=== DATA SEGMENT ===
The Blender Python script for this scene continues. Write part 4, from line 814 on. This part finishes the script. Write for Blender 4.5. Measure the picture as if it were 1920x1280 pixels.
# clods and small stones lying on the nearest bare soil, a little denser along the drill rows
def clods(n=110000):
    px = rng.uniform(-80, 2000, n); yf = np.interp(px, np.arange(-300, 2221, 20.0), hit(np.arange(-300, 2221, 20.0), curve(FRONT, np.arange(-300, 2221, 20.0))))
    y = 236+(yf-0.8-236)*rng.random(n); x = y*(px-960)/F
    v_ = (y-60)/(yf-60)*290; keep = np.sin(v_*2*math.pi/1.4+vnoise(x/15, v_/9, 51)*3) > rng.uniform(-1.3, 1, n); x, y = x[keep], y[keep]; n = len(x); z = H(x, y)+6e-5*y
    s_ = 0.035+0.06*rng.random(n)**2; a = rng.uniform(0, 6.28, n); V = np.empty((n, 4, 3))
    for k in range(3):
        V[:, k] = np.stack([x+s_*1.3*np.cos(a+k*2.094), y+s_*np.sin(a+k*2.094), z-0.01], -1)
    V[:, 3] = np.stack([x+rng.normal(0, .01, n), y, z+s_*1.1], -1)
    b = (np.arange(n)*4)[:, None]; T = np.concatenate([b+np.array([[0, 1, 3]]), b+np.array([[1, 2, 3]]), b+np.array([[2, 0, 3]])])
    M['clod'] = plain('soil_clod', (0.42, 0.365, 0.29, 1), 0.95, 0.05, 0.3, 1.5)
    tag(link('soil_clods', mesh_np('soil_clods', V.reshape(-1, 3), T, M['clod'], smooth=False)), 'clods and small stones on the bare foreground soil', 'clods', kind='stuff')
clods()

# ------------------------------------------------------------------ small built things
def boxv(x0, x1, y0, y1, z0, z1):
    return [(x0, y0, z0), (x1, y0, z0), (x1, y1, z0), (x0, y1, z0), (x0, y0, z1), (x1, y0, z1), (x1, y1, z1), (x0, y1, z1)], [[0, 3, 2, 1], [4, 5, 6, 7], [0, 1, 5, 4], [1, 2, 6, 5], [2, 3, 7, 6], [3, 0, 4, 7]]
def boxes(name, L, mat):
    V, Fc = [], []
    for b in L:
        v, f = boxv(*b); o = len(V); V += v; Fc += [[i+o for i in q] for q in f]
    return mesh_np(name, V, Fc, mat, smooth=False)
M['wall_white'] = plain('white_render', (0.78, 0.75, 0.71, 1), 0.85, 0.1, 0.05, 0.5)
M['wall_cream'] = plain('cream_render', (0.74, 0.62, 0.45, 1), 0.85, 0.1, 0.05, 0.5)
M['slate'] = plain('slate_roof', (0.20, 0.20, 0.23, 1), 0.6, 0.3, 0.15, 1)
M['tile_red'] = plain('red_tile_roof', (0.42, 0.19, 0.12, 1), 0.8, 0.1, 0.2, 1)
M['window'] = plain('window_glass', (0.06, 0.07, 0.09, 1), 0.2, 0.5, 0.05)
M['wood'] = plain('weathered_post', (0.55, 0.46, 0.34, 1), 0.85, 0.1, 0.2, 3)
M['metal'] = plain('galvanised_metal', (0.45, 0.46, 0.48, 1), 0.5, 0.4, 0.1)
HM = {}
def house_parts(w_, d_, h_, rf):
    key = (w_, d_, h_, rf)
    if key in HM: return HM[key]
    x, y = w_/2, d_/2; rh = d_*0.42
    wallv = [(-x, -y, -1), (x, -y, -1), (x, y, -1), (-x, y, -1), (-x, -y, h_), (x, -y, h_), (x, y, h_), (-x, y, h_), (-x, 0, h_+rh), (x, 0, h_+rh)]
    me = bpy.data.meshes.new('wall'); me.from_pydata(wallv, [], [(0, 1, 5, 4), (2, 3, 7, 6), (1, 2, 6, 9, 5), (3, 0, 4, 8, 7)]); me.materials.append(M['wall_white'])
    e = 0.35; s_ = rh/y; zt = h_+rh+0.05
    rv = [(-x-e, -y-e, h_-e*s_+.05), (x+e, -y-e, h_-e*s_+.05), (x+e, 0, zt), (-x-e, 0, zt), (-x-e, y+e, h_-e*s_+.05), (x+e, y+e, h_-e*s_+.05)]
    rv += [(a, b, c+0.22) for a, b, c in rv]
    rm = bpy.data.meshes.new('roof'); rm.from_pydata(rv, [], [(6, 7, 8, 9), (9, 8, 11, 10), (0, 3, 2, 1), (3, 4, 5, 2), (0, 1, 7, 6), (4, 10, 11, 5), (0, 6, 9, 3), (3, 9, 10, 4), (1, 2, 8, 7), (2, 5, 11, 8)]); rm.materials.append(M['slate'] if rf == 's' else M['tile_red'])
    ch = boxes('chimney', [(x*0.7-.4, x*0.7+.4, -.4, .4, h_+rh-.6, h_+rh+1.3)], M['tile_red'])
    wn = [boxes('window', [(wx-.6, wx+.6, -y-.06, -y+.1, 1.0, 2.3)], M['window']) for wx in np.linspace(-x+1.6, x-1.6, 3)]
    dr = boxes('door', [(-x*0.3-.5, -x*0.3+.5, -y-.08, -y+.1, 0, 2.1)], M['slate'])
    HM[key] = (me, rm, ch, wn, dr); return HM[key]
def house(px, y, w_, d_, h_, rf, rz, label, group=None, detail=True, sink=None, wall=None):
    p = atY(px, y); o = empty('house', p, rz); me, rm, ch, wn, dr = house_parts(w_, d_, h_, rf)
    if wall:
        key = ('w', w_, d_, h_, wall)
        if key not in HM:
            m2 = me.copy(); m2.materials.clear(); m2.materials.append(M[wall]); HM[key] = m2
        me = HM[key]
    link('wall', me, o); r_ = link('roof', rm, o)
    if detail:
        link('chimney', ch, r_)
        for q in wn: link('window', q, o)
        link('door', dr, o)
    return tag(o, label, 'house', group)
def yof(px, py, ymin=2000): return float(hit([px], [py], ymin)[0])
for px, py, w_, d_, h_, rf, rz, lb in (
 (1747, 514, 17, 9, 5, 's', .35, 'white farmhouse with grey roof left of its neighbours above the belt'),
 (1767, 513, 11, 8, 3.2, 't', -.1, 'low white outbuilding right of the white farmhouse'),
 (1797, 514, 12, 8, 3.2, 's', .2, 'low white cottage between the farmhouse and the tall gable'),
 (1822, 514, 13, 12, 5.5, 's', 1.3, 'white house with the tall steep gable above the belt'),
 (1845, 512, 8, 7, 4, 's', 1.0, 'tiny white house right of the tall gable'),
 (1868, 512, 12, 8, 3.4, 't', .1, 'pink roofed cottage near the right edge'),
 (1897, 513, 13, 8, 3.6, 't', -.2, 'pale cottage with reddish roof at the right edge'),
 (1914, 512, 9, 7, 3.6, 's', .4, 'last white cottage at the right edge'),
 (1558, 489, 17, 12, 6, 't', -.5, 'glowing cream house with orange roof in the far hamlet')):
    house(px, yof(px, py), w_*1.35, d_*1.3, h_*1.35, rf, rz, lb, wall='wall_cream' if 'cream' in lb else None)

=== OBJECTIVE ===
Copy the material above verbatim.

=== FINAL ANSWER ===
The Blender Python script for this scene continues. Write part 4, from line 814 on. This part finishes the script. Write for Blender 4.5. Measure the picture as if it were 1920x1280 pixels.
# clods and small stones lying on the nearest bare soil, a little denser along the drill rows
def clods(n=110000):
    px = rng.uniform(-80, 2000, n); yf = np.interp(px, np.arange(-300, 2221, 20.0), hit(np.arange(-300, 2221, 20.0), curve(FRONT, np.arange(-300, 2221, 20.0))))
    y = 236+(yf-0.8-236)*rng.random(n); x = y*(px-960)/F
    v_ = (y-60)/(yf-60)*290; keep = np.sin(v_*2*math.pi/1.4+vnoise(x/15, v_/9, 51)*3) > rng.uniform(-1.3, 1, n); x, y = x[keep], y[keep]; n = len(x); z = H(x, y)+6e-5*y
    s_ = 0.035+0.06*rng.random(n)**2; a = rng.uniform(0, 6.28, n); V = np.empty((n, 4, 3))
    for k in range(3):
        V[:, k] = np.stack([x+s_*1.3*np.cos(a+k*2.094), y+s_*np.sin(a+k*2.094), z-0.01], -1)
    V[:, 3] = np.stack([x+rng.normal(0, .01, n), y, z+s_*1.1], -1)
    b = (np.arange(n)*4)[:, None]; T = np.concatenate([b+np.array([[0, 1, 3]]), b+np.array([[1, 2, 3]]), b+np.array([[2, 0, 3]])])
    M['clod'] = plain('soil_clod', (0.42, 0.365, 0.29, 1), 0.95, 0.05, 0.3, 1.5)
    tag(link('soil_clods', mesh_np('soil_clods', V.reshape(-1, 3), T, M['clod'], smooth=False)), 'clods and small stones on the bare foreground soil', 'clods', kind='stuff')
clods()

# ------------------------------------------------------------------ small built things
def boxv(x0, x1, y0, y1, z0, z1):
    return [(x0, y0, z0), (x1, y0, z0), (x1, y1, z0), (x0, y1, z0), (x0, y0, z1), (x1, y0, z1), (x1, y1, z1), (x0, y1, z1)], [[0, 3, 2, 1], [4, 5, 6, 7], [0, 1, 5, 4], [1, 2, 6, 5], [2, 3, 7, 6], [3, 0, 4, 7]]
def boxes(name, L, mat):
    V, Fc = [], []
    for b in L:
        v, f = boxv(*b); o = len(V); V += v; Fc += [[i+o for i in q] for q in f]
    return mesh_np(name, V, Fc, mat, smooth=False)
M['wall_white'] = plain('white_render', (0.78, 0.75, 0.71, 1), 0.85, 0.1, 0.05, 0.5)
M['wall_cream'] = plain('cream_render', (0.74, 0.62, 0.45, 1), 0.85, 0.1, 0.05, 0.5)
M['slate'] = plain('slate_roof', (0.20, 0.20, 0.23, 1), 0.6, 0.3, 0.15, 1)
M['tile_red'] = plain('red_tile_roof', (0.42, 0.19, 0.12, 1), 0.8, 0.1, 0.2, 1)
M['window'] = plain('window_glass', (0.06, 0.07, 0.09, 1), 0.2, 0.5, 0.05)
M['wood'] = plain('weathered_post', (0.55, 0.46, 0.34, 1), 0.85, 0.1, 0.2, 3)
M['metal'] = plain('galvanised_metal', (0.45, 0.46, 0.48, 1), 0.5, 0.4, 0.1)
HM = {}
def house_parts(w_, d_, h_, rf):
    key = (w_, d_, h_, rf)
    if key in HM: return HM[key]
    x, y = w_/2, d_/2; rh = d_*0.42
    wallv = [(-x, -y, -1), (x, -y, -1), (x, y, -1), (-x, y, -1), (-x, -y, h_), (x, -y, h_), (x, y, h_), (-x, y, h_), (-x, 0, h_+rh), (x, 0, h_+rh)]
    me = bpy.data.meshes.new('wall'); me.from_pydata(wallv, [], [(0, 1, 5, 4), (2, 3, 7, 6), (1, 2, 6, 9, 5), (3, 0, 4, 8, 7)]); me.materials.append(M['wall_white'])
    e = 0.35; s_ = rh/y; zt = h_+rh+0.05
    rv = [(-x-e, -y-e, h_-e*s_+.05), (x+e, -y-e, h_-e*s_+.05), (x+e, 0, zt), (-x-e, 0, zt), (-x-e, y+e, h_-e*s_+.05), (x+e, y+e, h_-e*s_+.05)]
    rv += [(a, b, c+0.22) for a, b, c in rv]
    rm = bpy.data.meshes.new('roof'); rm.from_pydata(rv, [], [(6, 7, 8, 9), (9, 8, 11, 10), (0, 3, 2, 1), (3, 4, 5, 2), (0, 1, 7, 6), (4, 10, 11, 5), (0, 6, 9, 3), (3, 9, 10, 4), (1, 2, 8, 7), (2, 5, 11, 8)]); rm.materials.append(M['slate'] if rf == 's' else M['tile_red'])
    ch = boxes('chimney', [(x*0.7-.4, x*0.7+.4, -.4, .4, h_+rh-.6, h_+rh+1.3)], M['tile_red'])
    wn = [boxes('window', [(wx-.6, wx+.6, -y-.06, -y+.1, 1.0, 2.3)], M['window']) for wx in np.linspace(-x+1.6, x-1.6, 3)]
    dr = boxes('door', [(-x*0.3-.5, -x*0.3+.5, -y-.08, -y+.1, 0, 2.1)], M['slate'])
    HM[key] = (me, rm, ch, wn, dr); return HM[key]
def house(px, y, w_, d_, h_, rf, rz, label, group=None, detail=True, sink=None, wall=None):
    p = atY(px, y); o = empty('house', p, rz); me, rm, ch, wn, dr = house_parts(w_, d_, h_, rf)
    if wall:
        key = ('w', w_, d_, h_, wall)
        if key not in HM:
            m2 = me.copy(); m2.materials.clear(); m2.materials.append(M[wall]); HM[key] = m2
        me = HM[key]
    link('wall', me, o); r_ = link('roof', rm, o)
    if detail:
        link('chimney', ch, r_)
        for q in wn: link('window', q, o)
        link('door', dr, o)
    return tag(o, label, 'house', group)
def yof(px, py, ymin=2000): return float(hit([px], [py], ymin)[0])
for px, py, w_, d_, h_, rf, rz, lb in (
 (1747, 514, 17, 9, 5, 's', .35, 'white farmhouse with grey roof left of its neighbours above the belt'),
 (1767, 513, 11, 8, 3.2, 't', -.1, 'low white outbuilding right of the white farmhouse'),
 (1797, 514, 12, 8, 3.2, 's', .2, 'low white cottage between the farmhouse and the tall gable'),
 (1822, 514, 13, 12, 5.5, 's', 1.3, 'white house with the tall steep gable above the belt'),
 (1845, 512, 8, 7, 4, 's', 1.0, 'tiny white house right of the tall gable'),
 (1868, 512, 12, 8, 3.4, 't', .1, 'pink roofed cottage near the right edge'),
 (1897, 513, 13, 8, 3.6, 't', -.2, 'pale cottage with reddish roof at the right edge'),
 (1914, 512, 9, 7, 3.6, 's', .4, 'last white cottage at the right edge'),
 (1558, 489, 17, 12, 6, 't', -.5, 'glowing cream house with orange roof in the far hamlet')):
    house(px, yof(px, py), w_*1.35, d_*1.3, h_*1.35, rf, rz, lb, wall='wall_cream' if 'cream' in lb else None)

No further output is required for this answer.